Generation sex
When it comes to writing about the sexual state of affairs at Dartmouth, my mind can barely keep pace with the strokes of the keyboard, but ask me to write some little ditty about how my lifelong ambition is to work for peanuts as a yuppy peon, and I can't write my way out of a latex bag.
That's not to say I can't write letters in general. As a matter of fact, I'm convinced a letter I wrote two months ago will persuade Anka Radakovich, Details magazine's famed Generation X sexual pulse-taker, to go on a date with me once I move to New York. Don't get me wrong; I'm not obsessed (although lately I have been prone to fits of anxiety over why she hasn't written back yet). I only wrote the letter because Details is sponsoring a contest with Anka as first prize.
But at nearly the same time as I was working on that letter, I was also preparing a cover letter to another prominent magazine in New York. I had just gotten back from a nerve-wracking interview in which the editor in chief and senior editor had grilled me about such topics as "What's the hottest thing in street culture today, and how would you cover it?" and "How will Kurt Cobain's death affect your generation?"

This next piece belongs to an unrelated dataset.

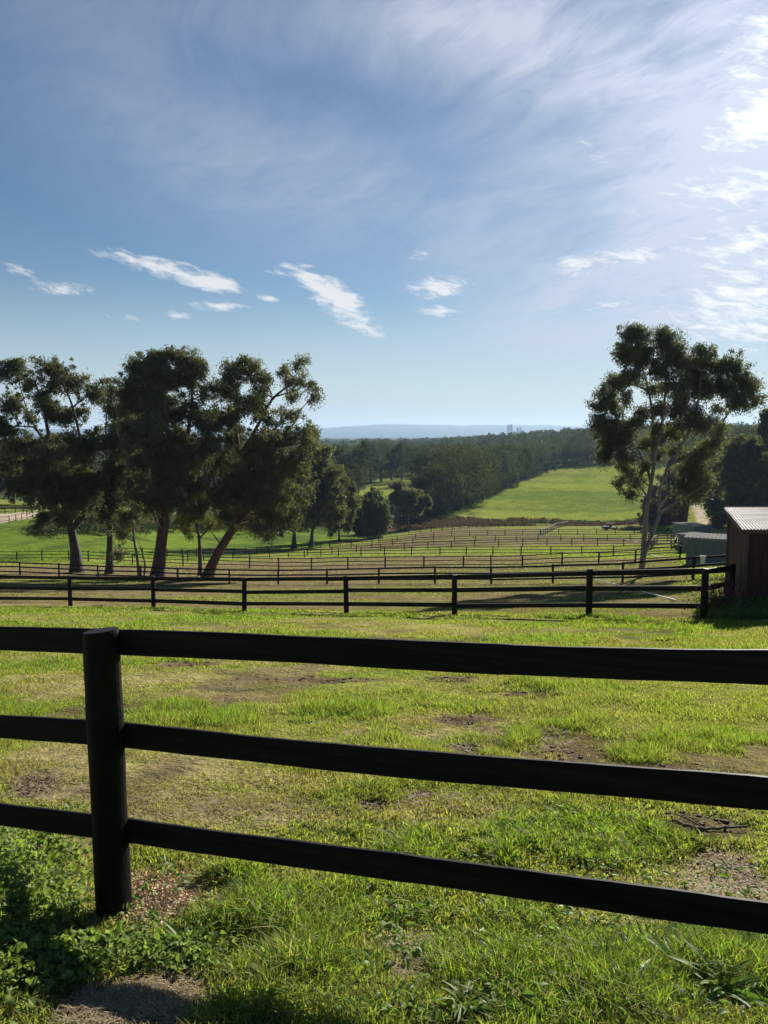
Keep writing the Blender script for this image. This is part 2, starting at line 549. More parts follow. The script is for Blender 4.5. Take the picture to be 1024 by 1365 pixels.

Now, aside from the fact that the only streets I travel regularly these days are Main and West Wheelock, I've never been a huge fan of Nirvana. For a generation that has seen icons like Madonna go from the black lace days of Boy-Toyhood to mega-stardom and then back into pop-cultural irrelevance, I don't think the death of one more troubled rock star will have a tremendous psychological impact.

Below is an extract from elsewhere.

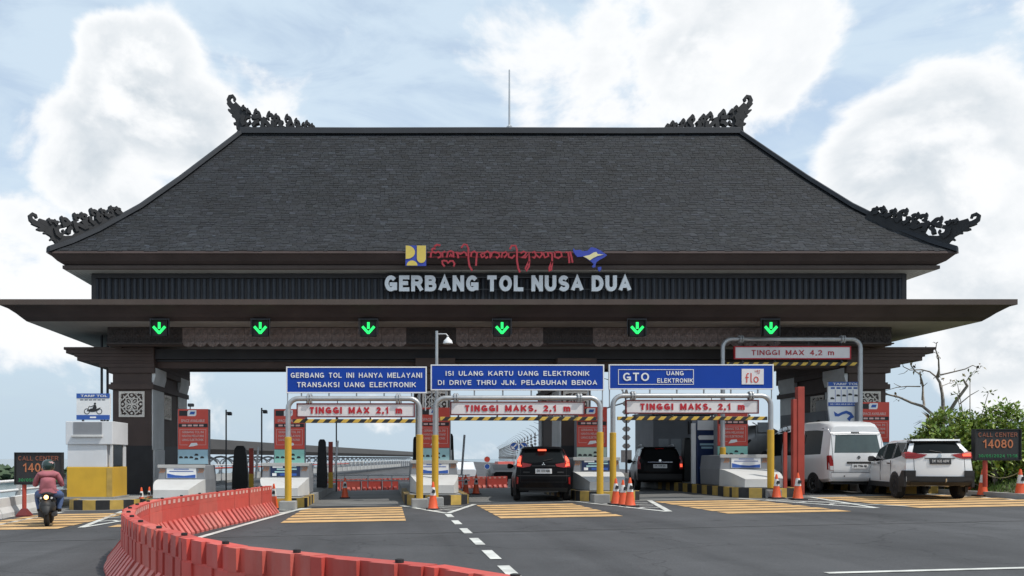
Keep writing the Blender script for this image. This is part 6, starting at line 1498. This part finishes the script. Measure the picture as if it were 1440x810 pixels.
me = bpy.data.meshes.new('foliage'); me.from_pydata(mb.v, [], mb.f); me.materials.append(mat('red_leaf', (.22, .05, .035), .6, .2, 4, vcol=True)); set_tint(me, lambda p: tints[p.index]); obj('foliage', me, t)
mb = MB(); [mb.tube([(0, 0, 0), (q, q*.3, .6)], .012, 5) for q in (-.4, -.1, .2, .4)]; mb.build('stem', BARK, t)
# bare frangipani
DT = 30.5
def tr(u, v, dy=0): U, V_ = 1250+u/5.784, 480+v/5.784; return (sx(U, DT), DT+dy, sz(V_, DT))
t = thing('bare_tree', 'nearly leafless frangipani tree rising behind the hedge', 'tree', (*tr(445, 660)[:2], .5)); T0 = Vector(t.location)
rt = random.Random(9)
tk = MB(); br = MB()
def limb(mb, pts, r, dy0, dy1):
    P = [Vector(tr(u, v, dy0+(dy1-dy0)*k/(len(pts)-1)))-T0 for k, (u, v) in enumerate(pts)]; n = len(P)
    if mb is br: mb = MB()
    q = .55 if mb is tk else .9
    mb.tube(P, [q*(r[0]+(r[1]-r[0])*k/(n-1)) for k in range(n)], 7)
    if mb is not tk: mb.build('branch', BARK, t, smooth=50)
limb(tk, [(445, 860), (447, 740), (450, 650), (455, 560), (457, 480), (455, 420), (440, 330), (415, 285)], (.16, .07), 0, .2)
limb(tk, [(450, 650), (480, 560), (495, 500), (510, 450), (545, 375)], (.13, .085), 0, -.6); limb(tk, [(545, 375), (520, 350), (497, 322)], (.085, .05), -.6, -.7); limb(tk, [(545, 375), (562, 368), (577, 364)], (.07, .05), -.6, -.4)
limb(tk, [(445, 660), (415, 612), (390, 580), (345, 520)], (.12, .09), 0, .5); limb(tk, [(345, 520), (372, 512), (382, 470), (392, 430), (405, 345)], (.085, .06), .5, .9)
for pts, r, a, b in [([(345,520),(280,490),(200,440),(130,415),(100,380),(50,375)],(.06,.018),.5,1.4),([(128,415),(90,430),(45,415)],(.025,.012),1.1,1.0),([(200,440),(207,425),(205,405)],(.02,.01),1,1.1),
    ([(430,290),(400,220),(360,150),(300,85),(270,45)],(.04,.015),.2,-.8),([(440,260),(460,180),(485,130),(510,95),(515,70)],(.035,.015),.2,.9),([(445,270),(520,250),(590,230),(620,205),(645,235)],(.035,.012),.2,-.6),
    ([(415,285),(380,240),(330,220),(250,220),(210,190),(220,145)],(.035,.012),.2,.8),([(350,260),(250,240),(160,195),(130,170)],(.03,.012),.6,-.5),([(405,345),(380,300),(355,265),(340,230)],(.05,.02),.9,.6),
    ([(385,350),(300,345),(240,350),(170,375)],(.028,.01),.9,1.5),([(260,345),(240,335),(215,315)],(.018,.008),1.2,1.3),([(385,330),(350,315),(310,300)],(.018,.008),.9,.4),([(370,465),(320,410),(270,370),(255,345)],(.028,.01),.7,-.4),
    ([(460,375),(490,355),(520,350),(600,325),(650,325)],(.028,.01),.2,.9),([(545,350),(555,300),(580,255),(590,285)],(.018,.008),-.5,-.9),([(515,515),(560,450),(590,415)],(.025,.01),-.4,-.9),([(415,285),(395,262),(375,225)],(.03,.012),.2,-.2),([(160,195),(155,230)],(.012,.006),-.4,-.4),([(360,150),(330,140),(300,150)],(.015,.008),-.4,-.7),([(520,250),(540,225),(575,215)],(.015,.008),-.1,.2),([(250,220),(235,240),(200,250)],(.014,.007),.7,.9),([(600,325),(620,305),(640,310)],(.014,.007),.7,.9),([(300,345),(280,365),(250,372)],(.014,.007),1.1,1.2),([(485,130),(465,110),(470,85)],(.013,.007),.6,.5)]: limb(br, pts, r, a, b)
tk.build('trunk', BARK, t, smooth=50)
mb = MB(); tints = []
for (u, v, dy) in [(268, 45, -.8), (238, 72, -.6), (515, 72, .9), (640, 208, -.6), (127, 165, -.5), (110, 175, -.5), (203, 430, 1.0), (490, 298, -.7), (600, 320, .6), (198, 460, 1.0), (345, 235, .6), (645, 235, -.6), (155, 232, -.4), (455, 290, .2), (420, 290, .2)]:
    leaf_cluster(mb, Vector(tr(u, v, dy))-T0, 4, .06, .15, rt, tints, 1.0, .8)
me = bpy.data.meshes.new('leaves'); me.from_pydata(mb.v, [], mb.f); me.materials.append(LEAF_D); set_tint(me, lambda p: tints[p.index]); obj('crown', me, t)
# spiky cordyline left of the hedge and a leggy young shoot above it
t = thing('spiky_plant', 'spiky narrow-leaved plant left of the hedge below the bare tree', 'plant', (sx(1309, 28.5), 28.5, .55)); mb = MB(); tints = []; rnd = random.Random(31)
for hgt, n in ((2.15, 26), (1.55, 22)):
    for k in range(n):
        a = 6.28*k/n+rnd.uniform(-.2, .2); el = rnd.uniform(-.1, 1.1); L_ = rnd.uniform(.4, .75); dr = Vector((math.cos(a)*math.cos(el), math.sin(a)*math.cos(el), math.sin(el))); sd = Vector((-math.sin(a), math.cos(a), 0))*.035
        p = Vector((rnd.uniform(-.05, .05)-(.25 if hgt < 2 else 0), 0, hgt)); q = p+dr*L_*.55; e_ = p+dr*L_-Vector((0, 0, .22*L_))
        mb.add([p-sd*.4, p+sd*.4, q+sd, q-sd, e_], [(0, 1, 2, 3), (3, 2, 4)]); g = rnd.uniform(.5, 1.3); tints += [(g, g, g)]*2
me = bpy.data.meshes.new('crown'); me.from_pydata(mb.v, [], mb.f); me.materials.append(LEAF_D); set_tint(me, lambda p: tints[p.index]); obj('crown', me, t)
mb = MB(); mb.tube([(0, 0, 0), (.03, 0, 1.2), (0, 0, 2.2)], [.06, .05, .04], 7); mb.tube([(-.02, 0, .3), (-.2, 0, 1.0), (-.25, 0, 1.6)], [.05, .04, .03], 7); mb.build('stem', BARK, t)
t = thing('young_shoot', 'thin leafy shoot standing above the hedge', 'plant', (sx(1364, 27.5), 27.5, .6)); mb = MB(); tints = []; st_ = MB()
for tip in ((0, 0, 3.65), (-.35, .1, 3.35), (.62, 0, 3.05), (-.5, -.1, 3.0)):
    st_.tube([(0, 0, 0), (tip[0]*.4, 0, 1.8), tip], [.03, .02, .01], 5); leaf_cluster(mb, Vector(tip), 11, .14, .17, rnd, tints, .8)
me = bpy.data.meshes.new('foliage'); me.from_pydata(mb.v, [], mb.f); me.materials.append(LEAF); set_tint(me, lambda p: tints[p.index]); obj('foliage', me, t); st_.build('stem', BARK, t)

Of course, I wasn't quite so eloquent in the interview. I think I must of have mumbled something about how as long as Eddie Vedder was still alive and kicking, we'd manage just fine. So I wrote a letter to my inquisitors to elaborate on the answers I'd given.
A few weeks later, I got a call from the magazine. While they liked my ideas, my writing, and my general demeanor, they regretted to inform me they couldn't offer me the job. Why? I had misspelled Kurt Cobain in my letter. How Generation X is that?

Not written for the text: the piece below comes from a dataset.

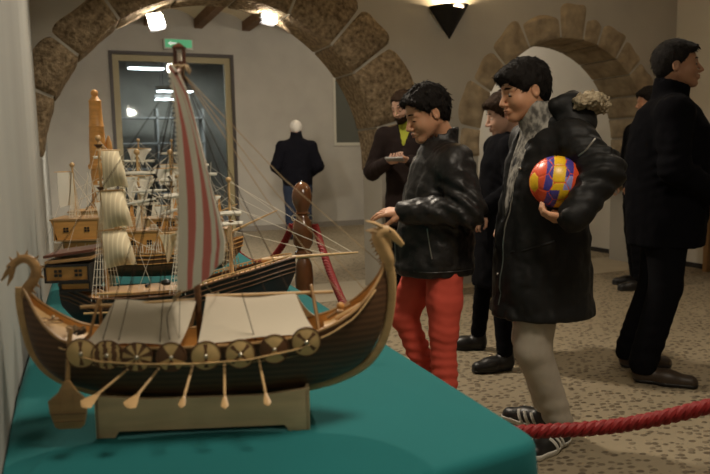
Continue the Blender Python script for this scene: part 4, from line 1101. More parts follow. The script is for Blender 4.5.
def person(name, loc, heading, label, D):
    T = empty(name, loc, R(heading), label, 'person')
    h = D.get('res', .004); hb = D.get('resb', .012); S = D.get('hs', 1.)
    hc = D['head']; HM = rotm(D.get('hyaw', 0), D.get('hpitch', 0), D.get('hroll', 0))
    HL = lambda P: to_local(P, hc, HM, S)
    HW = lambda p: to_world(p, hc, HM, S)
    sh = D['shoulder']; el = D['elbow']; wr = D['wrist']; hip = D['hip']; kn = D['knee']; an = D['ankle']; neck = D['neck']; pel = D['pelvis']
    an = tuple((f_[0][0] + .045 * math.cos(R(f_[1])), f_[0][1] + .045 * math.sin(R(f_[1])), .10) for f_ in D['foot'])
    g = D.get('girth', 1.)
    # ---- body
    def Fbody(P):
        d = limb(P, [pel, ((pel[0] + neck[0]) / 2, 0, (pel[2] + neck[2]) / 2), (neck[0], neck[1], neck[2] - .10)], [.095 * g, .09 * g, .08 * g], .05)
        d = smin(d, cap(P, neck, (hc[0] - .03, hc[1], hc[2] - .07), .045, .045), .03)
        for i in (0, 1):
            d = smin(d, cap(P, (neck[0], neck[1], neck[2] - .06), sh[i], .055, .042), .03)
            d = smin(d, limb(P, [sh[i], el[i], wr[i]], [.038 * g, .030 * g, .022]), .02)
            d = smin(d, limb(P, [hip[i], kn[i], an[i]], [.068 * g, .046 * g, .030]), .03)
            fd, _ = F_foot(P, D['foot'][i][0], D['foot'][i][1], D['foot'][i][2] - .02, wdt=.034); d = smin(d, fd, .02)
        return d
    pts = [pel, neck] + list(sh) + list(el) + list(wr) + list(hip) + list(kn) + list(an)
    lo, hi = bounds(pts, .12); lo = (lo[0] - .15, lo[1], -.01); hi = (hi[0] + .15, hi[1], neck[2] + .03)
    patches = [(Fbody, lo, hi, hb * 1.2)]
    Fh = lambda P: F_head(HL(P), D.get('child', 0), D.get('round', 0)) * S
    R_ = .145 * S
    patches.append((Fh, (hc[0] - R_, hc[1] - R_, hc[2] - R_ * 1.22), (hc[0] + R_, hc[1] + R_, hc[2] + R_), h))
    for i in (0, 1):
        dv, bk, cu, th = D['hand'][i]; M = frame(dv, bk); s_ = D.get('hands', 1.) 
        mir = D.get('mir', (1, -1))[i]
        def Fn(P, M=M, i=i, mir=mir, cu=cu, th=th):
            q = to_local(P, wr[i], M, s_); return F_hand((q[0], q[1] * mir, q[2]), cu, thumb=th) * s_
        c_ = np.array(wr[i]) + np.array(M[:, 0]) * .075 * s_
        patches.append((Fn, tuple(c_ - .115 * s_), tuple(c_ + .115 * s_), D.get('resh', h)))
    sdfmesh('body', patches, D['skin'], T, it=1)
    # ---- hair
    if D.get('hair'):
        hk = D['hair']; a = dict(hk); hm = a.pop('m'); cut = a.pop('cut', None)
        R2 = .15 * S
        ho = sdfmesh('hair', [(lambda P: F_hair(HL(P), **a) * S, (hc[0] - R2, hc[1] - R2, hc[2] - R2), (hc[0] + R2, hc[1] + R2, hc[2] + R2), h)], hm, T, it=0)
        if D.get('strands'):
            rn = random.Random(D['hair'].get('seed', 1)); me = ho.data; nv = len(me.vertices); ring = []; vs = []; fs = []
            Mi = HM.T; fl_ = D.get('comb', (.5, 0, -.2))
            for _ in range(D['strands']):
                v_ = me.vertices[rn.randrange(nv)]; p = np.array(v_.co); n_ = np.array(v_.normal)
                lp = Mi @ (p - np.array(hc)) / S; dr = np.array([lp[0] + .03, lp[1], (lp[2] - .14) * .9]) ; dr = dr / np.linalg.norm(dr) + np.array(fl_) * .6 + np.array([rn.uniform(-1, 1) * D.get('curl', .35) for _ in range(3)])
                dw = HM @ dr; dw = dw - n_ * dw.dot(n_); l_ = np.linalg.norm(dw)
                if l_ < 1e-3: continue
                dw /= l_; sd = np.cross(dw, n_); L1 = rn.uniform(.012, .026) * S; r0 = rn.uniform(.0012, .0026); lift = rn.uniform(.15, .55)
                o = len(vs)
                for t_, rr2 in ((0, r0), (.5, r0 * .9), (1, r0 * .15)):
                    c_ = p - n_ * .002 + dw * L1 * t_ + n_ * (L1 * lift * (t_ - .55 * t_ * t_))
                    for a_ in range(4): vs.append(c_ + sd * rr2 * math.cos(a_ * PI / 2) + n_ * rr2 * .7 * math.sin(a_ * PI / 2))
                fs += [(o + i_ * 4 + a_, o + i_ * 4 + (a_ + 1) % 4, o + i_ * 4 + 4 + (a_ + 1) % 4, o + i_ * 4 + 4 + a_) for i_ in range(2) for a_ in range(4)]
            mb = MB(); mb.v = [tuple(v.co) for v in me.vertices]; mb.f = [tuple(q.vertices) for q in me.polygons]; mb.m = [0] * len(mb.f)
            mb.add(vs, fs, None); o2 = mb.build('tmp_hair', D['hair']['m'], None, sharp=80); ho.data = o2.data; bpy.data.objects.remove(o2)
    # ---- face details
    if D.get('face', True):
        fm = D.get('browm', D['hair']['m'] if D.get('hair') else hair_k)
        for sg in (-1, 1):
            mb = MB(); pts_ = [(.0925 - .0012 * k_ * k_, sg * (.014 + .0082 * k_), .0235 + .0022 * k_ - .0009 * k_ * k_) for k_ in range(5)]
            mb.tube([HW(p) for p in pts_], [.0020 * S, .0036 * S, .0036 * S, .0028 * S, .0010 * S], 6, fm); mb.build('eyebrow', None, T)
            mb = MB(); op = D.get('open', .0)
            c_ = (.0845, sg * .031, -.0062)
            if op:
                mb.sphere(HW((.0765, sg * .031, -.0050)), .0120 * S, 14, eye_w); mb.sphere(HW((.0826, sg * .031 , -.0060)), .0068 * S, 12, eye_m)
            lash = [(.0800 + .0072 * math.sin(PI * k_ / 6), sg * (.018 + .0265 * k_ / 6), -.0095 + .0030 * math.sin(PI * k_ / 6)) for k_ in range(7)]
            mb.tube([HW(p) for p in lash], [.0010 * S] + [.0026 * S] * 5 + [.0010 * S], 5, eye_m); mb.build('eye', None, T)
        mb = MB()
        for dz, w_, r_, bx in ((-.0622, .020, .0032, .1005), (-.0722, .018, .0038, .0990)):
            mb.tube([HW((bx - .9 * (y_ * w_) ** 2 * 18, y_ * w_, dz - (.001 if abs(y_) > .8 else 0) + (.0008 * (1 - abs(y_))))) for y_ in (-1, -.6, -.2, .2, .6, 1)], [.0006, r_ * .75, r_, r_, r_ * .75, .0006], 6, lip_m)
        mb.build('lips', None, T)
    # ---- legs
    tr = D['trousers']
    def Ftr(P):
        d = cap(P, (pel[0], -.05, pel[2]), (pel[0], .05, pel[2]), tr.get('rp', .11) * g); rh, rk, ra = tr['r']
        for i in (0, 1):
            q = (kn[i][0] * .5 + hip[i][0] * .5, kn[i][1] * .5 + hip[i][1] * .5, kn[i][2] * .5 + hip[i][2] * .5)
            l = limb(P, [hip[i], q, kn[i], an[i]], [rh * g, (rh * .55 + rk * .5) * g, rk * g, ra * g], .02)
            d = smin(d, l, .015)
        a = tr.get('fold', .006)
        f = np.sin((P[2] * tr.get('ff', 95) + vn(P[0], P[1], P[2], (9, 9, 6), 3) * 3.2)) * (.5 + .5 * vn(P[0], P[1], P[2], (7, 7, 5), 5))
        lowz = np.clip((tr.get('fz', .55) - P[2]) / .25, .12, 1)
        d = d + f * a * lowz + vn(P[0], P[1], P[2], (22, 22, 10), 8) * a * .5
        return smax(d, tr.get('hem', .075) - P[2], .004)
    pts = [pel] + list(hip) + list(kn) + list(an); lo, hi = bounds(pts, .15)
    sdfmesh('trousers', [(Ftr, lo, (hi[0], hi[1], min(hi[2], D['coat']['keys'][0][0] + .15)), hb * .8)], tr['m'], T, it=0)
    # ---- shoes
    for i in (0, 1):
        heel, yaw, L_ = D['foot'][i]; sm_ = D['shoe']
        F1 = lambda P, i=i, heel=heel, yaw=yaw, L_=L_: smax(smax(F_foot(P, heel, yaw, L_)[0], .012 - P[2] + (heel[2] if len(heel) > 2 else 0), .003), P[2] - sm_.get('h', .10), .004)
        F2 = lambda P, i=i, heel=heel, yaw=yaw, L_=L_: smax(smax(F_foot(P, heel, yaw, L_, wdt=.050)[0], P[2] - sm_.get('sole', .022), .002), .001 - P[2], .002)
        c_ = np.array([heel[0] + math.cos(R(yaw)) * L_ / 2, heel[1] + math.sin(R(yaw)) * L_ / 2, .06]); e = L_ / 2 + .06
        sh_o = sdfmesh('shoe', [(F1, (c_[0] - e, c_[1] - e, -.01), (c_[0] + e, c_[1] + e, .16), D.get('ress', .006))], sm_['m'], T, it=1)
        sdfmesh('sole', [(F2, (c_[0] - e, c_[1] - e, -.008), (c_[0] + e, c_[1] + e, .06), D.get('ress', .006))], sm_.get('sm', shoe_k), sh_o, it=0)
        if sm_.get('stripes'):
            M = rotm(yaw, 0)
            for sg in (-1, 1):
                mb = MB()
                for k_ in range(3):
                    path = []
                    for q in range(7):
                        t = q / 6; x = L_ * .30 + k_ * .030 + t * .026; z = .026 + t * .045
                        # find the surface from the side
                        ys = np.linspace(.08, 0, 90); Pq = M @ np.stack([np.full(90, x), ys * sg, np.full(90, z)]) + np.array([[heel[0]], [heel[1]], [0]])
                        v_ = F_foot((Pq[0], Pq[1], Pq[2]), heel, yaw, L_)[0]; j = np.argmax(v_ < 0); path.append((Pq[0][j], Pq[1][j], Pq[2][j]))
                    mb.tube(path, .0075, 6, shoe_w)
                mb.build('stripe', None, sh_o, label='white stripes')
    # ---- coat
    co = D['coat']
    def Fcoat(P, grow=0., fold=True):
        d = loft(P, [(k_[0], k_[1], k_[2], k_[3] + grow, k_[4] + grow) for k_ in co['keys']])
        for i in (0, 1):
            nk = (neck[0], neck[1], neck[2] - .07)
            d = smin(d, cap(P, nk, sh[i], .065 + grow, co.get('rs', .068) + grow), .05)
            ms = tuple((np.array(wr[i]) * .96 + np.array(el[i]) * .04))
            ra = co['ra']
            d = smin(d, limb(P, [sh[i], el[i], ms], [ra[0] + grow, ra[1] + grow, ra[2] + grow], .03), .022)
        if fold:
            a = co.get('fold', .006)
            w1 = vn(P[0], P[1], P[2], (9, 9, 7), 21 + co.get('seed', 0)); w2 = vn(P[0], P[1], P[2], (20, 20, 14), 22 + co.get('seed', 0))
            f = np.abs(w1) * -1.4 + np.abs(w2) * -.9 + np.abs(vn(P[0], P[1], P[2], (38, 38, 30), 25)) * -.5
            fl = 0
            for i in (0, 1):        # cross folds at the elbows
                dist = np.sqrt((P[0] - el[i][0]) ** 2 + (P[1] - el[i][1]) ** 2 + (P[2] - el[i][2]) ** 2)
                e_ = np.array(wr[i]) - np.array(el[i]); e_ = e_ / np.linalg.norm(e_); s_ = np.array(el[i]) - np.array(sh[i]); s_ = s_ / np.linalg.norm(s_)
                ax = e_ + s_; ax = ax / (np.linalg.norm(ax) + 1e-6); pr = (P[0] - el[i][0]) * ax[0] + (P[1] - el[i][1]) * ax[1] + (P[2] - el[i][2]) * ax[2]
                fl = fl + np.exp(-(dist / .13) ** 2) * np.sin(pr * 130 + w1 * 3)
            d = d + (f + .55) * a + fl * a * .75
            if co.get('quilt'): d = d + np.abs(np.sin(P[2] * co['quilt'])) * -.004 + .002
        d = smax(d, co['keys'][0][0] + .01 * 0 - P[2], .006)
        # neck opening and collar
        cz = neck[2] + co.get('ch', .05); c1 = (neck[0] + .0, neck[1], neck[2] - .04); c2 = (neck[0] + co.get('clean', .01), neck[1], cz)
        d = smin(d, smax(cap(P, c1, c2, co.get('cr', .078) + grow, co.get('cr2', .074) + grow), P[2] - cz - .35 * (neck[0] - P[0]), .008), .02)
        d = smax(d, -cap(P, (c2[0], c2[1], cz + .10), (c1[0], c1[1], neck[2] + .005), .085, .058), .008)
        w_ = co.get('open')
        if w_:      # open front: (z bottom, z top, half width bottom, half width top, y centre)
            z0, z1, a0, a1, yc, yt = w_
            t = np.clip((P[2] - z0) / (z1 - z0), 0, 1); hw = a0 + (a1 - a0) * t
            inside = smax(smax(np.abs(P[1] - (yc + (yt - yc) * t)) - hw, z0 - P[2], .01), -(P[0] - neck[0] - .005), .01)
            core = loft(P, [(k_[0], k_[1], k_[2], k_[3] - .018, k_[4] - .018) for k_ in co['keys']])
            d = smax(d, -smax(inside, -core, .005), .006)
        return d
    pts = list(sh) + list(el) + list(wr) + [(k_[1] - k_[3], k_[2] - k_[4], k_[0]) for k_ in co['keys']] + [(k_[1] + k_[3], k_[2] + k_[4], k_[0]) for k_ in co['keys']]
    lo, hi = bounds(pts, .10); hi = (hi[0], hi[1], neck[2] + co.get('ch', .05) + .06)
    coat = sdfmesh(co.get('name', 'jacket'), [(Fcoat, lo, hi, D.get('resc', .009))], co['m'], T, it=1)
    if co.get('inner'):
        im = co['inner']
        Fi = lambda P: smin(loft(P, [(k_[0], k_[1], k_[2], k_[3] - .016, k_[4] - .016) for k_ in co['keys']]) + vn(P[0], P[1], P[2], (18, 18, 12), 4) * .006,
                            smax(cap(P, (neck[0], neck[1], neck[2] - .05), (neck[0] + .02, neck[1], neck[2] + co.get('ich', .03)), .078, co.get('icr', .066)), -cap(P, (neck[0] + .01, neck[1], neck[2] + .15), (neck[0] + .01, neck[1], neck[2] + .01), .07, .052), .01), .03)
        k0 = co['open'][0] - .03
        sdfmesh(co.get('iname', 'shirt'), [(lambda P: smax(Fi(P), k0 - P[2], .01), (lo[0], lo[1], k0 - .02), (hi[0], hi[1], hi[2] + .04), D.get('resc', .009))], im, T, it=1)
    def surf(o, d, L_=.5, F=Fcoat):
        o = np.array(o, float); d = np.array(d, float); d = d / np.linalg.norm(d); t = np.linspace(0, L_, 300)
        q = o[:, None] + d[:, None] * t; v_ = F((q[0], q[1], q[2])); j = int(np.argmax(v_ < 0)); return tuple(q[:, j])
    return T, coat, surf, HW, Fcoat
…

The point of all of this, of course, is that I don't care. What I do care about is winning my date with Anka and spending the next year of my life as her unpaid, personal assistant. Maybe our generation will be the one to cure the modern plague of defining yourself entirely by your work. It should be easy for me. "No, Dad, I'm not a mooching, chain-smoking, unshaven, pathetic, unemployed waste of Ivy League space. I'm a poet, who just happens to mooch and chain smoke, and I'm so pathetic I can't afford razors. Can I borrow your Shick?"
I do exhibit at least one other defining characteristic of our generation, though: the precious ability to confuse nose-thumbing and rolling with the punches. After I got that call from the magazine, I finally was motivated enough to sit down and write them a letter. I sat down and wrote 25 sentences: "I will not misspell Kurt Cobain's name. I will not..." And furthermore "I will respect my generation's icons. I will..." Finally, I offered to come in to their offices and spell any other major pop-figure's name for them, on the spot.
I'm still waiting to hear from both Anka and the magazine.